▸ EXERCISE INSTRUCTIONS
Repeat the records word for word, excluding any picture.

==== STORED DATA ====

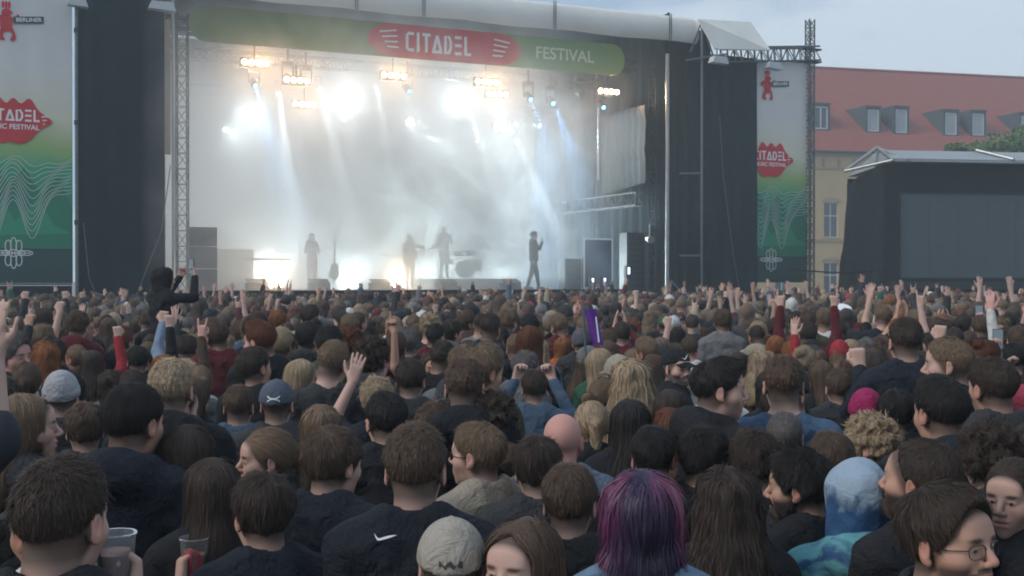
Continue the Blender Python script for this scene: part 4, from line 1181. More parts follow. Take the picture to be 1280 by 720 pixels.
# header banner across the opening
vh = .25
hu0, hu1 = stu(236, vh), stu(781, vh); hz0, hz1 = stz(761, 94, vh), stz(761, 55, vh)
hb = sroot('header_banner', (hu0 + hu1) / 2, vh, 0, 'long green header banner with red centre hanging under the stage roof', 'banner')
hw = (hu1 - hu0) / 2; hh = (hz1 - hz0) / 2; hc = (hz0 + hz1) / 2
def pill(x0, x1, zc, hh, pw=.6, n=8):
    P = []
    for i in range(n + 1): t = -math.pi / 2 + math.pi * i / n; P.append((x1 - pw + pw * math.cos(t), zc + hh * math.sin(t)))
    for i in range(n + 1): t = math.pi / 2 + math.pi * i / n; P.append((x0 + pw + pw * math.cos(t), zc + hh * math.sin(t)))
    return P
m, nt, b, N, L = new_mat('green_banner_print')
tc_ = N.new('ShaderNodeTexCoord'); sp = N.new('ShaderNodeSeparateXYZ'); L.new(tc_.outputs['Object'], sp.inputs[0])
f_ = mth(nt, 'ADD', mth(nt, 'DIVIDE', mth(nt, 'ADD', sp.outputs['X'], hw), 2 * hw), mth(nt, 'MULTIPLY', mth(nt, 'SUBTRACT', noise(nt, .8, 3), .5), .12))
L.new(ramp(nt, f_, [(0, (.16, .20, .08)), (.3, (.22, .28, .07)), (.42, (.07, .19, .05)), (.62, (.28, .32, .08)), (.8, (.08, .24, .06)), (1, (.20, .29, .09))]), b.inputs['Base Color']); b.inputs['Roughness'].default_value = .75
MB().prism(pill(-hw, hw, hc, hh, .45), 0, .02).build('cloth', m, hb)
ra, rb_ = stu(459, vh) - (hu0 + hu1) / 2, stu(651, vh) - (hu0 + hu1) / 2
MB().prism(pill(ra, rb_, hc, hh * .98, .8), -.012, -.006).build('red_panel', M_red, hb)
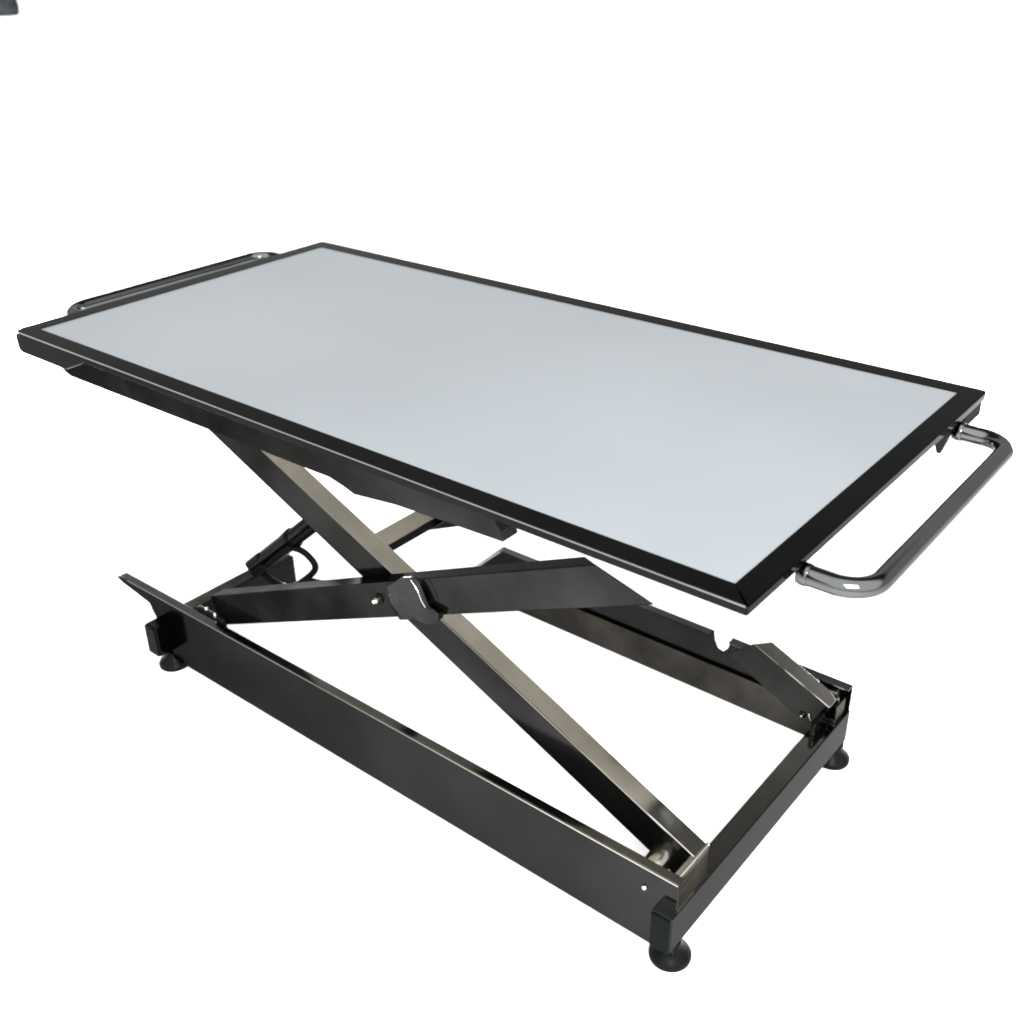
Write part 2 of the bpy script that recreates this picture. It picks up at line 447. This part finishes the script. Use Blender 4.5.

====

▸ ANSWER IN FULL
Continue the Blender Python script for this scene: part 4, from line 1181. More parts follow. Take the picture to be 1280 by 720 pixels.
# header banner across the opening
vh = .25
hu0, hu1 = stu(236, vh), stu(781, vh); hz0, hz1 = stz(761, 94, vh), stz(761, 55, vh)
hb = sroot('header_banner', (hu0 + hu1) / 2, vh, 0, 'long green header banner with red centre hanging under the stage roof', 'banner')
hw = (hu1 - hu0) / 2; hh = (hz1 - hz0) / 2; hc = (hz0 + hz1) / 2
def pill(x0, x1, zc, hh, pw=.6, n=8):
    P = []
    for i in range(n + 1): t = -math.pi / 2 + math.pi * i / n; P.append((x1 - pw + pw * math.cos(t), zc + hh * math.sin(t)))
    for i in range(n + 1): t = math.pi / 2 + math.pi * i / n; P.append((x0 + pw + pw * math.cos(t), zc + hh * math.sin(t)))
    return P
m, nt, b, N, L = new_mat('green_banner_print')
tc_ = N.new('ShaderNodeTexCoord'); sp = N.new('ShaderNodeSeparateXYZ'); L.new(tc_.outputs['Object'], sp.inputs[0])
f_ = mth(nt, 'ADD', mth(nt, 'DIVIDE', mth(nt, 'ADD', sp.outputs['X'], hw), 2 * hw), mth(nt, 'MULTIPLY', mth(nt, 'SUBTRACT', noise(nt, .8, 3), .5), .12))
L.new(ramp(nt, f_, [(0, (.16, .20, .08)), (.3, (.22, .28, .07)), (.42, (.07, .19, .05)), (.62, (.28, .32, .08)), (.8, (.08, .24, .06)), (1, (.20, .29, .09))]), b.inputs['Base Color']); b.inputs['Roughness'].default_value = .75
MB().prism(pill(-hw, hw, hc, hh, .45), 0, .02).build('cloth', m, hb)
ra, rb_ = stu(459, vh) - (hu0 + hu1) / 2, stu(651, vh) - (hu0 + hu1) / 2
MB().prism(pill(ra, rb_, hc, hh * .98, .8), -.012, -.006).build('red_panel', M_red, hb)
Write part 2 of the bpy script that recreates this picture. It picks up at line 447. This part finishes the script. Use Blender 4.5.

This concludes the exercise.